The deportation of greek settlers to siberia in the 17th century: routes and destinies

Tatiana Oparina

Abstract


This article is devoted to the exile of Greeks to Siberia during the first half of the 17th century. Siberia’s colonisation by voluntary immigrants and exiles gave rise to a complex ethno-cultural environment characterised by a mixture of cultures and traditions. It may seem surprising that Greek immigrants lived in such a severe climate, but a colony was formed in Tomsk in the 17th century: it consisted of exiles sent from Moscow to Siberia for various crimes. Exiles would often have unusual fates, which is illustrated here by four biographies. Two exiles (Stepan Aleksandrov and Nikolay Petrov son Skularikov) were false monks who had come to Moscow to collect donations: they then practised alchemy with the help of a magic crystal in an attempt to make gold.

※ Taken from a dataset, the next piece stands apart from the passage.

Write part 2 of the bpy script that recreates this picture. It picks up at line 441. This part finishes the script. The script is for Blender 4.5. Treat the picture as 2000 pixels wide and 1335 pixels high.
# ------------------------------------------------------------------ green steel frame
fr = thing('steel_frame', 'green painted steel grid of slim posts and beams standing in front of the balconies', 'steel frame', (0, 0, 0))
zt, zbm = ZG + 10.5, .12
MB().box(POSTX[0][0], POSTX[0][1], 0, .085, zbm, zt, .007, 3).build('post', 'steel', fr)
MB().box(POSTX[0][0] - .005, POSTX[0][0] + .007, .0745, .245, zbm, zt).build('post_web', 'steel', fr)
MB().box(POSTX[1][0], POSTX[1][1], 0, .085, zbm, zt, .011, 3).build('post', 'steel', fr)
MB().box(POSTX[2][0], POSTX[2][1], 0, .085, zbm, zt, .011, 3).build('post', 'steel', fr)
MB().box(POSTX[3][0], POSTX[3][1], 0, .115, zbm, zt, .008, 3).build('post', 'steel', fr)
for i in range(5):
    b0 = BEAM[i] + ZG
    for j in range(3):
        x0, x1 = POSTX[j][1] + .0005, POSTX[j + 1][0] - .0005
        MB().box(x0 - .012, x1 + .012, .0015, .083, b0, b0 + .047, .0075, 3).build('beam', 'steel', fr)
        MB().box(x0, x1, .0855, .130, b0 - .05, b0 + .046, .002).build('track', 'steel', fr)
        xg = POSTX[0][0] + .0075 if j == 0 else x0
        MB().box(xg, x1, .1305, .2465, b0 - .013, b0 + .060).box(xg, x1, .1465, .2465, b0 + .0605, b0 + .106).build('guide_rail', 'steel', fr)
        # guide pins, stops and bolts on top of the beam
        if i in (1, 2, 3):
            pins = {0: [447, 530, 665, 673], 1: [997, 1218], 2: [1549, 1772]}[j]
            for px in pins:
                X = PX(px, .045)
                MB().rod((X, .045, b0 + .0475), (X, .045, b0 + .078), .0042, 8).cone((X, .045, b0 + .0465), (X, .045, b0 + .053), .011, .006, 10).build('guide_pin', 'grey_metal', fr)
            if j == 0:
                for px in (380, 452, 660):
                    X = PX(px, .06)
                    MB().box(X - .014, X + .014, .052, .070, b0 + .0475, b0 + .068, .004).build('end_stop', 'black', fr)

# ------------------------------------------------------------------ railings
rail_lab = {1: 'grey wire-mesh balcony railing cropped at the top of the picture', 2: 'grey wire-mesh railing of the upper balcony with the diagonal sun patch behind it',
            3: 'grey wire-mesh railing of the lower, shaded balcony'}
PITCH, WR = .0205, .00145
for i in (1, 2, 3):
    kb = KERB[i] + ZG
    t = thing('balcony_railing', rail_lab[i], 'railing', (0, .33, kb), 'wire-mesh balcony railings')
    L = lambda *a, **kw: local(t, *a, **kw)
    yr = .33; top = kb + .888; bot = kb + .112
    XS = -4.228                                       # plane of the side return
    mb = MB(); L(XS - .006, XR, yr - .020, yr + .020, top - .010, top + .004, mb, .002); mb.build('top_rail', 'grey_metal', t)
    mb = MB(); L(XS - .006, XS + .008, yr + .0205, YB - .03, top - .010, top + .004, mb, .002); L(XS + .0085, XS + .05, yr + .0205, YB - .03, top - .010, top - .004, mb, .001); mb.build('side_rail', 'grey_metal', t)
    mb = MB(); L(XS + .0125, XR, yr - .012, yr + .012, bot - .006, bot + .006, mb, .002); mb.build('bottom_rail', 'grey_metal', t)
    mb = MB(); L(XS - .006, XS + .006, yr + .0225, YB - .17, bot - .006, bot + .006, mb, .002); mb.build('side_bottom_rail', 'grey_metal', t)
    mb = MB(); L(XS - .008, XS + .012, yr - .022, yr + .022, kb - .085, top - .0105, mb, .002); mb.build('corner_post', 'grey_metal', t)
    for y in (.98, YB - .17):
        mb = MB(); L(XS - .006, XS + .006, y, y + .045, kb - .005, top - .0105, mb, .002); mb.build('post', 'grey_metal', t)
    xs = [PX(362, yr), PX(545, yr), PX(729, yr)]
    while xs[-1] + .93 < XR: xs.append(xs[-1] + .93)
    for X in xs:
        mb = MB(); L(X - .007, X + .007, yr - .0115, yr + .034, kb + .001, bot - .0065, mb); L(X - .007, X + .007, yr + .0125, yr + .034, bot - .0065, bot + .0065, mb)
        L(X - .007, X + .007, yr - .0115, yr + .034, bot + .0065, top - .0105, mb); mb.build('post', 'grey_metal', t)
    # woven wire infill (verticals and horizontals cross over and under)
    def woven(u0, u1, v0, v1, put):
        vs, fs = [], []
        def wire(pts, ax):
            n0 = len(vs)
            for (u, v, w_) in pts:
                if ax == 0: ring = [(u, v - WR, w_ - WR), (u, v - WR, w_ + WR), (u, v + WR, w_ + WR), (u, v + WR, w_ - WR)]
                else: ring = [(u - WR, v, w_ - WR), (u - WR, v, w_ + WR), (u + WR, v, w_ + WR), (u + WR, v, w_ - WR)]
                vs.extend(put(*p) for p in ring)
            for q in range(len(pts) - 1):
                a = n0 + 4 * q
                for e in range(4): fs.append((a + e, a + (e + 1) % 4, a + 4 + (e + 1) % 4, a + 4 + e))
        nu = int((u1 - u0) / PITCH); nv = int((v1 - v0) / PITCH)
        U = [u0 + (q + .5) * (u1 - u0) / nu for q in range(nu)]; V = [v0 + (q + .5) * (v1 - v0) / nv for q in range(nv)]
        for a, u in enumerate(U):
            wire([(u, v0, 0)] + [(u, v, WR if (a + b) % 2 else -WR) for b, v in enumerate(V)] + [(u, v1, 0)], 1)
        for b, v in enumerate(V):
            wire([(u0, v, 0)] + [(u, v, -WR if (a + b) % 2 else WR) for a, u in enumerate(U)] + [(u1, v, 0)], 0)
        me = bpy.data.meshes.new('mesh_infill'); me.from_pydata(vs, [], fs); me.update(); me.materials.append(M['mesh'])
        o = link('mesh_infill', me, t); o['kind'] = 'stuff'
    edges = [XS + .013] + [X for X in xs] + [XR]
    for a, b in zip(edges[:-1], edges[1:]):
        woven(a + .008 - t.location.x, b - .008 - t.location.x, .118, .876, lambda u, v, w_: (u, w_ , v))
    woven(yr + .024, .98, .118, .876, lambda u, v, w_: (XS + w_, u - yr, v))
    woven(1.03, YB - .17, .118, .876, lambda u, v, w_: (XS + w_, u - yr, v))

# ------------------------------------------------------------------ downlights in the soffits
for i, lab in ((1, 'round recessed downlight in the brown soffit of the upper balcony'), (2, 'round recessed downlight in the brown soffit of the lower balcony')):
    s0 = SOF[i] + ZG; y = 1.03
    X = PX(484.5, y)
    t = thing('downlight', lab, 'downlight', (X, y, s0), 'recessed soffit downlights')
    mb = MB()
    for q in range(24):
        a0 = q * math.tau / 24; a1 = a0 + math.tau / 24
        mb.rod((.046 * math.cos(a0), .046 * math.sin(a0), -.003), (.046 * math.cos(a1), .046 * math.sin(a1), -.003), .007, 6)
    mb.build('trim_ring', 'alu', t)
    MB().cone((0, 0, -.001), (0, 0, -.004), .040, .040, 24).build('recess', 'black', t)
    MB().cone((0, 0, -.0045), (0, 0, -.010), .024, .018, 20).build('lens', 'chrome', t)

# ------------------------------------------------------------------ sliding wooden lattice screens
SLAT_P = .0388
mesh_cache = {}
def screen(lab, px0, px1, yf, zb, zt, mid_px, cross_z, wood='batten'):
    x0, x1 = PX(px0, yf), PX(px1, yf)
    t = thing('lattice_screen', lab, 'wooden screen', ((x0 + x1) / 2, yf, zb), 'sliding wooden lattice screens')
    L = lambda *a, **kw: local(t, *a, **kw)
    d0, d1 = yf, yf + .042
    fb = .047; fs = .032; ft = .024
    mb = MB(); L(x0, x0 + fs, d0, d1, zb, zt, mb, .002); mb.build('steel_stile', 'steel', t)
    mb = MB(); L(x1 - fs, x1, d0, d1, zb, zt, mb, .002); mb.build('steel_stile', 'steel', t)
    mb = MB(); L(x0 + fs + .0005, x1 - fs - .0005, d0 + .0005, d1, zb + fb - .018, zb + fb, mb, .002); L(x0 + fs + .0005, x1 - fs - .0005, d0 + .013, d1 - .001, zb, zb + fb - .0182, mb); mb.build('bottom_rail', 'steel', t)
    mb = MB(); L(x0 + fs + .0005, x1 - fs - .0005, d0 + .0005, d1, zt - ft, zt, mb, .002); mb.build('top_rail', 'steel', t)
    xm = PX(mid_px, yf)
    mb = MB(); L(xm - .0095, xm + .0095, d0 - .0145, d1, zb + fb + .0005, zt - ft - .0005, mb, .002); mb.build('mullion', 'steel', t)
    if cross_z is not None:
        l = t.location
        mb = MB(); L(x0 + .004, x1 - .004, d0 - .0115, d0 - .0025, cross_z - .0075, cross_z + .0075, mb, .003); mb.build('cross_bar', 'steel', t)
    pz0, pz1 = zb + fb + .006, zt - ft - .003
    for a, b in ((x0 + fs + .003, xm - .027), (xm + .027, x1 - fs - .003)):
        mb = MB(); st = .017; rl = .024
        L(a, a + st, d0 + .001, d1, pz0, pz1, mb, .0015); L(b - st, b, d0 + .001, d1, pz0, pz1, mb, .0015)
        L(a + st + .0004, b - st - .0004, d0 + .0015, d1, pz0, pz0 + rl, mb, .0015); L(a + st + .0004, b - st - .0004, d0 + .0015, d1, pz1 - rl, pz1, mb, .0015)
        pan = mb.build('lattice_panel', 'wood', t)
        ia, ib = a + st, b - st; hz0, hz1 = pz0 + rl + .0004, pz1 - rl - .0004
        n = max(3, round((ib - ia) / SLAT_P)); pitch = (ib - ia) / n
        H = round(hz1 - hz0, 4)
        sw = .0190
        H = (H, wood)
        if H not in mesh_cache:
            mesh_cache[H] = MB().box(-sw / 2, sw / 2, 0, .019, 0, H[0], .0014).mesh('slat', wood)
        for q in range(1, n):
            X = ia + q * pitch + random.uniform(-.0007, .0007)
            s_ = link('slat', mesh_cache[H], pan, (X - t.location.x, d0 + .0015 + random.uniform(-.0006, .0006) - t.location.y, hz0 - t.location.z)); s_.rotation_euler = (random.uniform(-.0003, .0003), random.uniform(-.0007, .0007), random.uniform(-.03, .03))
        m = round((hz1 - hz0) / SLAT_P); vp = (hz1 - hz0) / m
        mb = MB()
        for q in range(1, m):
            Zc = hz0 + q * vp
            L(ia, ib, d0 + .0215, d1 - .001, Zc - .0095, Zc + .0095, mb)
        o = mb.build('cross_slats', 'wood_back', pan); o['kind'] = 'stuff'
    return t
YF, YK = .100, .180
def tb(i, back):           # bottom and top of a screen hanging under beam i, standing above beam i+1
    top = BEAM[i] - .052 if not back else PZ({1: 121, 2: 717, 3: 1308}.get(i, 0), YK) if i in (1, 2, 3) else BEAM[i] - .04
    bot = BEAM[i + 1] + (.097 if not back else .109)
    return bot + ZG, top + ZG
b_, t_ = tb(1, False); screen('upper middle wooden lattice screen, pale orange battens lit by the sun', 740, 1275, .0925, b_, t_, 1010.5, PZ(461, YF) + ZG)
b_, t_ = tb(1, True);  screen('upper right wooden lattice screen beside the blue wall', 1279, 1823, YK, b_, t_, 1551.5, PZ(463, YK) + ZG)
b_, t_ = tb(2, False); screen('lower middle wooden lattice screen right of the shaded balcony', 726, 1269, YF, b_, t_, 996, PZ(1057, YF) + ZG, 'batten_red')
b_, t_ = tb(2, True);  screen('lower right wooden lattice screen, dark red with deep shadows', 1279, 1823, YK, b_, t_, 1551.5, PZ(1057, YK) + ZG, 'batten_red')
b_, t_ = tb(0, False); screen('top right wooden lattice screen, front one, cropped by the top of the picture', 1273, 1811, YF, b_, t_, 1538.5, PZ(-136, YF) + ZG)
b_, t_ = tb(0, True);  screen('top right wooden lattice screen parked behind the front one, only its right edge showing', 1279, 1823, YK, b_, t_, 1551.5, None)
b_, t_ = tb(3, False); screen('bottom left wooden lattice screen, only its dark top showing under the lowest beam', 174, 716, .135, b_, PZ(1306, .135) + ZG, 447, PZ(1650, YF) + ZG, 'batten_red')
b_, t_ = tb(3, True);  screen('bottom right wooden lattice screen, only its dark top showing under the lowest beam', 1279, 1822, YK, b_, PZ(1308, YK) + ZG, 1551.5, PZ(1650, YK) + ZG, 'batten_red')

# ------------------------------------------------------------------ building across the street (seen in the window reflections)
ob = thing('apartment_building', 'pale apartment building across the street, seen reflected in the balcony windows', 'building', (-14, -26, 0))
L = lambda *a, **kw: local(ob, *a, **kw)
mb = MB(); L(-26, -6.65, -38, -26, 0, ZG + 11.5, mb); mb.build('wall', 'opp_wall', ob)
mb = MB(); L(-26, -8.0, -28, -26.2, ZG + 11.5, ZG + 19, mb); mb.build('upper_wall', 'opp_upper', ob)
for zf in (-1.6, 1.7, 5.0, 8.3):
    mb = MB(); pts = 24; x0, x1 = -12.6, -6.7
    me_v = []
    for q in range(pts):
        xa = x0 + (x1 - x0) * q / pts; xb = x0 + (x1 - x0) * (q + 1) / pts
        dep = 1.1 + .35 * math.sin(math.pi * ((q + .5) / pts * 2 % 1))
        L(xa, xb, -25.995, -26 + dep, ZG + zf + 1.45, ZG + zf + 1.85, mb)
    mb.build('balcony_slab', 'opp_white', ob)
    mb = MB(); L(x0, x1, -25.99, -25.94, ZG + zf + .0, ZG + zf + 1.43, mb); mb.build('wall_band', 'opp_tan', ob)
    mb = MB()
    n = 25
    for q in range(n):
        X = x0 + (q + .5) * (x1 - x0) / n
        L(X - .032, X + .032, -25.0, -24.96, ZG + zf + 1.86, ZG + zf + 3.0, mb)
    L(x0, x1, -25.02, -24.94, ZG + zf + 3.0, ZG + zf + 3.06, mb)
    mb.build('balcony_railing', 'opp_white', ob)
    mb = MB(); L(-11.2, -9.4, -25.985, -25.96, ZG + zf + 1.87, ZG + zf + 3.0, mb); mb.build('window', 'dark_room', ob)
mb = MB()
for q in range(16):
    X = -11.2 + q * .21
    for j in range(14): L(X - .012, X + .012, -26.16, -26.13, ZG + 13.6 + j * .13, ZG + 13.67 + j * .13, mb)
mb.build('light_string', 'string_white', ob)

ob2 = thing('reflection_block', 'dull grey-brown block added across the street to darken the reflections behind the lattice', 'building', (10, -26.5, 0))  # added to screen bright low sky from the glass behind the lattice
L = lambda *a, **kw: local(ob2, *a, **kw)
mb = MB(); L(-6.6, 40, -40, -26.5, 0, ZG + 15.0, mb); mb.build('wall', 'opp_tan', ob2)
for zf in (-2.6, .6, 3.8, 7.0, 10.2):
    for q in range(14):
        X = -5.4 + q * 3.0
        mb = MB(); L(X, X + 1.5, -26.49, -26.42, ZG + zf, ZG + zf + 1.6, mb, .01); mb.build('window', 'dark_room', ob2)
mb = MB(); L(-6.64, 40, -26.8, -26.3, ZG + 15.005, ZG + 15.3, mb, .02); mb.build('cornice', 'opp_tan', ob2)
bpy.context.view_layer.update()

The other two came from Trebizond and might have been related. Yuri Trapezundsky had served as an Algerian corsair and as a Dutch and English soldier. In Moscow, he rose through the ranks to become a captain in the Inozemsky Prikaz (Office for the Affairs of Foreigners). Manuil Konstantinov had been taken from his homeland by Don Cossacks during a raid and then sold to a German goldsmith in Russia. The fact that he was an Orthodox Christian helped him regain his freedom. During the Smolensk War (1632–1634), these two Greeks found themselves behind enemy lines and provided the Polish commanders with important information about the state of the Russian troops. Managing to leave Poland, they decided to return to Russia to serve in the Inozemsky Prikaz. During a major conflict in the Greek community a decade later, Yuri Trapezundsky and Manuil Konstantinov were denounced. They were charged with treason and exiled to Siberia. In Tomsk, they met Stepan Aleksandrov and together participated in numerous activities, such as uprisings, the exploration of new lands, and the construction of jails. They also helped subject indigenous Siberian peoples to Russian rule.


Keywords


immigration; the conquest of Siberia; Greek colony; ethno-cultural environment.